There’s been an unsurprising backlash of folks going through her social media (now mostly private, but someone’s archived her work-hating tweets and cupcake-baking ‘grams at That’sALotOfRice) and coming up with evidence that she’s lying about her poverty. There are a lot of fancy meals, drinks, and cupcakes for someone who claims to be living on rice and water. 

But I don’t think that automatically means she’s lying about the finanical trouble she’s having, because it’s quite easy to exaggerate or present a different story on social media. My own timeline includes lovely shots of my bay window reading nook, artfully angled to hide the restaurant dumpster outside the window. The internet police force doesn’t need to sift through this girl’s social media in determine if she bought unnecessary meals out, we can see that the system is flawed when there’s a massive debate about under what circumstances a college grad who’s working full time deserves to buy herself something nice, ever.
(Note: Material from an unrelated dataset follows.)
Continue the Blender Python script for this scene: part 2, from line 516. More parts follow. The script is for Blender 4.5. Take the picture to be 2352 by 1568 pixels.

Even if her account of surviving on rice and water is bullsh– hyperbole, the system of high rents, low wages and college debt presents a real problem. Do you remember Mike Daisey’s iPhone story on NPR? And the retraction? I don’t think I posted about it here, which is odd because I think I told everyone I know, several times, how angry I am because now all the real information about the very real exploitation in Apple factories in China is going to be tainted with his exaggerated, falsified story.  It’s the same thing with this Open Letter and the plight of entry-level employees.

In conclusion, yeah, it’s entitled and ridiculous to expect to graduate and land your dream job, to expect to live in an expensive city with no lifestyle compromises, to write a callout letter and be surprised when you get fired. 

But the rent really is too high, college tuition is too high, interest on college loans is too high, entry-level salaries are too low, mid-level salaries are stagnant, and the gap between haves and have-nots is growing all the time. So many of us have followed the instructions to go to college, earn a degree, get a job, start on the bottom, work hard and you can move up, but we’re finding that doesn’t really lead to a solid middle-class life anymore.  Eventually we’re going to have to see this as a system failure and not the result of individual mistakes.